Before closing the period, Finance should ask Operations for a clear list of production orders that are:




  • released


  • partially consumed


  • partially routed


  • with output not yet posted


  • technically completed but not financially closed



3. Reconcile WIP before posting final accounting entries


The WIP report should be reconciled to the relevant balance sheet WIP account. This is especially important when production spans across month-end or year-end.


4. Run cost adjustment before final reporting


The Adjust Cost – Item Entries process should be part of the closing checklist. Without it, inventory and production costs may remain incomplete or temporary.


5. Pay attention to standard cost variances


When finished goods are valued at standard cost, variances must be understood and explained. They are not just technical system outputs; they affect margin analysis and management reporting.

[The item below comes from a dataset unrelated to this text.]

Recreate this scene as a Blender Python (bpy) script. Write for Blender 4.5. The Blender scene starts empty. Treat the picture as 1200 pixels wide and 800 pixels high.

A typical mistake: treating expected cost as final cost


One of the most frequent mistakes is relying on expected cost as if it were final cost.


This is risky.


Expected cost can be useful for interim visibility, but Finance must understand what is still temporary, what has been finalized, and what remains in WIP.


In practical terms:




  • expected cost helps visibility


  • WIP explains unfinished production


  • production order closure finalizes the process


  • cost adjustment aligns the valuation



Skipping one of these steps can create misleading inventory values.




Conclusion: WIP is not a technical detail — it is a financial control point


For CFOs, WIP valuation in Business Central is not just a manufacturing topic.


It affects:




  • inventory valuation


  • gross margin


  • balance sheet accuracy


  • period-end closing quality


  • audit readiness


  • management reporting



The most important takeaway is this:



In Business Central, the Inventory Valuation report with expected costs included does not eliminate the need to analyze the WIP report.


For manufacturing companies, accurate financial reporting requires a combined reading of inventory value and production WIP.


A reliable closing process should therefore include both reports, clear reconciliation rules, and a disciplined review of open production orders before finalizing the numbers.